Out in the cold
On converting foreclosed hotels, living in police station parking lots, and the need to make quick, safe housing in cheap abundance
The city of Chicago, like a number of other major cities, is struggling to deal with the most pressing basic needs of an influx of migrant families. Some 3,000 are living, for now, in Chicago's police stations and airports. The effort to provide even temporary housing has created friction with some existing residents, who see the new arrivals as competitors for scarce social-service resources.
■ The city reports that 21,000 asylum-seekers have been taken in since August 2022, and that more than 12,000 are currently in shelters. Many others have been resettled or "reunited with sponsors". But even with those relief mechanisms, it's still the equivalent of absorbing the population of a small city.
■ The plight is acute, because winter is imminent, and at least 1,500 of those migrants are living in tents with virtually no insulation from the cold. The city is trying to assemble "winterized base camps" in a handful of sites, including a vacant grocery store, using tents large enough to shelter hundreds of people at a time.
■ Chicago had a significant population of homeless people before the arrival of the asylum-seekers. And projects like converting a foreclosed hotel into a temporary shelter for that incumbent population are helpful, but only in limited fashion.
■ The obstacles to speedily delivering safe, low-cost, permanent shelter for 21,000 new arrivals only serve to highlight that the very same obstacles stand in the way of aiding the incumbent residents who needed shelter before them. It should not tax our civic imaginations to such an extreme to figure out how to quickly get (permanent) roofs over heads.
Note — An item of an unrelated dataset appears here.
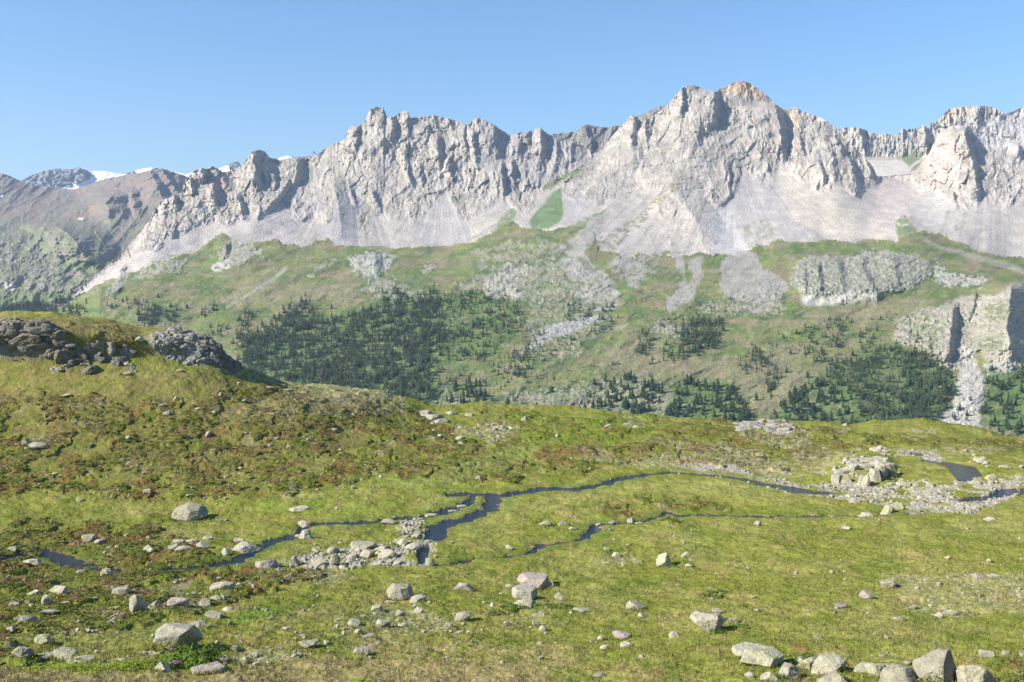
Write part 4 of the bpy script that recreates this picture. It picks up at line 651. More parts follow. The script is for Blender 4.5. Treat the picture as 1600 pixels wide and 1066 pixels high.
# the lower left heath
B(270, 1014, 76, 47, 'huge cracked grey boulder with slanting ledges, the largest one at lower left', mat=G_, seed=412, rough=.09, rot=0, dep=.7, sink=.12, planes=[(-.35, -.5, .75, .62), (-.9, -.2, .1, .8), (-.2, -1, -.15, .55), (.8, -.55, -.3, .42), (.95, .1, .3, .66), (.1, .2, 1, .7), (0, 1, .2, .8), (-.5, -.3, -.8, .75), (.4, 0, -.9, .8), (-.7, -.1, .7, .78)])
B(307, 984, 27, 11, 'flat pale slab lying just behind the right shoulder of the huge cracked boulder')
B(299, 1008, 19, 13, 'small wedge of stone leaning at the right foot of the huge cracked boulder', mat=Y_)
B(277, 959, 32, 15, 'flat pinkish stone behind the huge cracked boulder on the heath', mat=P_, flat=.5)
B(241, 954, 26, 21, 'pointed pale triangular boulder standing beside the split layered block', mat=G_, point=.5)
B(211, 962, 34, 30, 'split layered block of pale rock leaning left on the heath', rough=.2, tilt=.3)
B(178, 965, 17, 7, 'small tilted stone at the left foot of the split layered block'); B(175, 972, 14, 6, 'low stone half sunk below the small tilted stone on the heath')
B(186, 931, 25, 13, 'flat topped stone with an overhanging shaded right end above the split layered block', flat=.5)
B(346, 930, 37, 18, 'long wedge shaped slab tilted up to the right on the heath', tilt=-.25, flat=.5)
B(336, 941, 17, 9, 'stone under the left end of the long tilted wedge slab', mat=Y_); B(350, 940, 13, 11, 'small upright stone in front of the long tilted wedge slab', mat=G_)
B(319, 949, 18, 13, 'squat grey stone just left of the two small stones under the wedge slab', mat=G_)
B(333, 972, 29, 12, 'low broad grey stone above the grassy hollow right of the huge boulder', mat=G_, flat=.5)
B(355, 963, 20, 9, 'small pale loaf shaped stone at the upper edge of the grassy hollow'); B(357, 977, 12, 9, 'thin leaning stone standing in the green hollow', tilt=-.5)
B(366, 1012, 21, 11, 'grey stone with a dark right side alone below the green hollow', mat=G_)
B(352, 1032, 18, 13, 'pale block at the left end of the stone heap along the bottom left'); B(381, 1034, 19, 12, 'pale block in the middle of the stone heap along the bottom left'); B(408, 1036, 15, 11, 'pale block at the right end of the stone heap along the bottom left')
B(394, 1024, 22, 8, 'dark slab lying on top of the stone heap along the bottom left', mat=G_, flat=.4)
B(322, 1050, 50, 16, 'wide flat purplish rock sheet below the flowering juniper', mat=P_, flat=.35, rough=.2)
B(252, 1049, 27, 18, 'knobbly lichen stone at the lower left edge of the flowering juniper', mat=Y_, rough=.15)
B(236, 1017, 18, 9, 'small yellowish stone under the left side of the huge cracked boulder', mat=Y_); B(223, 1023, 16, 8, 'dark edged flat stone left of the small yellowish stone', flat=.5); B(248, 1021, 14, 8, 'rounded lichen stone touching the foot of the huge cracked boulder', mat=Y_)
B(190, 1034, 17, 7, 'low stone second from right in the loose row at the bottom left', mat=Y_); B(164, 1034, 16, 7, 'low stone third from right in the loose row at the bottom left')
B(122, 1035, 40, 14, 'pale stone with a raised peak, right of the round lichen boulder at the bottom left', point=.4); B(95, 1032, 36, 17, 'round lichen spotted boulder at the bottom left', mat=Y_, flat=.7)
B(76, 1022, 20, 11, 'tilted slab just above the round lichen boulder at the bottom left', tilt=.4); B(61, 1033, 24, 10, 'dark cracked stone left of the round lichen boulder', mat=G_)
B(29, 1038, 32, 17, 'hollow faced grey boulder near the left bottom corner', mat=G_, rough=.22)
B(64, 1006, 28, 18, 'sloping lichen boulder with a dark right end on the lower left heath', mat=Y_, tilt=.3); B(12, 988, 21, 10, 'dark leaning stone at the left edge of the photo', mat=G_, tilt=-.4)
B(39, 976, 27, 12, 'low rounded grey stone near the left edge above the dark leaning stone'); B(73, 964, 27, 8, 'long flat stone in the heather right of the low rounded grey stone', flat=.5)
B(73, 954, 19, 18, 'steep tilted pale stone standing in the heather on the left', tilt=-.5); B(87, 935, 25, 14, 'blocky pale stone right behind the steep tilted pale stone'); B(51, 938, 19, 11, 'whitish block left of the blocky pale stone in the heather'); B(20, 952, 22, 8, 'flat pale stone by the left edge in the heather', flat=.5)
B(82, 988, 11, 8, 'small pointed white stone in the dark green heather', point=.5); B(100, 952, 13, 6, 'small flat stone in the brown heather right of the steep tilted stone', flat=.5)
B(48, 885, 28, 12, 'pale humped boulder alone below the left bend of the brook'); B(165, 902, 20, 16, 'small fractured rock pile below the brook at left', rough=.25); B(125, 897, 16, 8, 'stone at the brook edge left of the small fractured rock pile')
B(91, 878, 9, 5, 'white stone in front of the wide left pool of the brook')
# banks of the lower brook and the boulder heap
B(412, 890, 38, 19, 'smooth broad boulder with a dark right side, left end of the boulder heap', mat=G_); B(460, 884, 18, 18, 'knobbly upright boulder right of the smooth broad boulder by the brook', rough=.16)
B(448, 906, 14, 9, 'striped small slab below the left end of the boulder heap', mat=G_); B(499, 884, 27, 18, 'boulder with a dark hollow second in the lower front row of the boulder heap', rough=.14); B(521, 884, 20, 20, 'tall rounded boulder in the lower front row of the boulder heap', mat=G_)
B(567, 860, 43, 16, 'largest flat topped boulder at the back of the boulder heap', flat=.6); B(519, 867, 20, 13, 'grey block at the back left of the boulder heap', mat=G_); B(573, 871, 24, 15, 'pale block below the largest flat topped boulder', mat=M_ROCK); B(598, 863, 28, 12, 'low boulder right of the largest flat topped boulder in the heap', mat=G_)
B(605, 873, 31, 17, 'big rounded boulder in the middle of the heap nearest the brook'); B(643, 860, 32, 16, 'slanting slab at the right of the boulder heap', tilt=-.35); B(627, 853, 20, 15, 'greenish rounded boulder behind the slanting slab', mat=Y_)
B(672, 885, 16, 15, 'upright grey block at the brook mouth, right end of the boulder heap', mat=G_); B(550, 875, 20, 11, 'grey boulder in the centre front of the heap', mat=G_); B(562, 884, 18, 9, 'low pale stone on the front edge of the boulder heap'); B(650, 842, 15, 9, 'small pale stone at the top right of the heap'); B(640, 830, 16, 8, 'small stone on the gravel spit left of the deep bend'); B(590, 884, 16, 8, 'low grey stone on the front edge of the heap right of its centre', mat=G_); B(622, 884, 18, 9, 'grey stone in front of the big rounded boulder of the heap', mat=G_)
B(382, 862, 46, 20, 'large smooth boulder on the far bank at the widest left reach of the brook'); B(372, 846, 20, 10, 'small grey boulder touching the back of the large smooth brook boulder', mat=G_); B(352, 868, 17, 14, 'dark sided block left of the large smooth brook boulder', mat=G_)
B(475, 822, 26, 14, 'craggy pale boulder on the far bank where the brook narrows', rough=.18); B(476, 843, 23, 18, 'grey boulder with a black shaded side in the brook bend', mat=G_, rough=.14); B(466, 836, 14, 9, 'small stone leaning on the boulder in the brook bend')
B(467, 798, 34, 9, 'flat white boulder lying alone in grass above the brook', flat=.6); B(606, 818, 29, 10, 'smooth oval boulder in the middle of the brook'); B(654, 810, 23, 9, 'low flat boulder in the brook right of the smooth oval one'); B(673, 806, 20, 6, 'thin pale slab in the upper brook channel', flat=.4)
B(706, 797, 20, 8, 'pale stone between the two brook channels'); B(720, 790, 18, 7, 'flat stone on the bank by the first brook fork', flat=.5)
B(275, 853, 22, 8, 'flat pale slab at the back left of the stones by the left meadow', flat=.5); B(270, 863, 17, 11, 'boxy stone below the flat pale slab by the left meadow', mat=G_); B(299, 850, 24, 8, 'long flat stone right of the flat pale slab by the left meadow', flat=.5); B(284, 866, 25, 9, 'low pinkish stone in the heath by the left meadow', mat=P_); B(315, 858, 22, 11, 'grey cracked stone between the pinkish stone and the brook', mat=G_); B(324, 846, 17, 10, 'small peaked stone behind the grey cracked stone', point=.4)
B(229, 867, 25, 13, 'rounded pale boulder alone in the heath left of the pinkish stone'); B(135, 848, 22, 13, 'stacked flat stone with a dark gap by the left heath', flat=.5); B(153, 855, 19, 9, 'pinkish slab right of the stacked flat stone', mat=P_, flat=.5); B(17, 862, 16, 8, 'dark stone beside the brook at the left edge', mat=G_)
B(292, 813, 56, 31, 'big pale fissured boulder standing alone in the left meadow with a black shadow', mat=M_ROCK, rough=.12, seed=433, rot=0, sink=.15, planes=[(-.55, -.3, .75, .62), (.35, -.25, .9, .6), (-.3, -1, .3, .55), (.5, -.9, .2, .6), (.85, -.1, .35, .68), (-.95, -.2, .2, .9), (0, 1, .3, .8)]); B(341, 813, 11, 6, 'small stone right of the big pale fissured boulder'); B(123, 785, 14, 10, 'small white pyramid shaped stone on the left slope', point=.6); B(295, 780, 12, 7, 'small grey stone just behind the big pale fissured boulder', mat=G_); B(229, 772, 13, 8, 'small pale stone on the heath edge above the left meadow')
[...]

■ Housing will always be a basic human need -- one of the most basic of all. And there will always be events that cause sudden surges in demand for it, from wars to famines to natural disasters. We ought to be clever enough to find replicable solutions that can be set up at low cost, at scale, in a hurry. If those answers can be found -- especially if the price can be brought low -- then other resources can be spent on the much wider range of social services that people in crisis also need.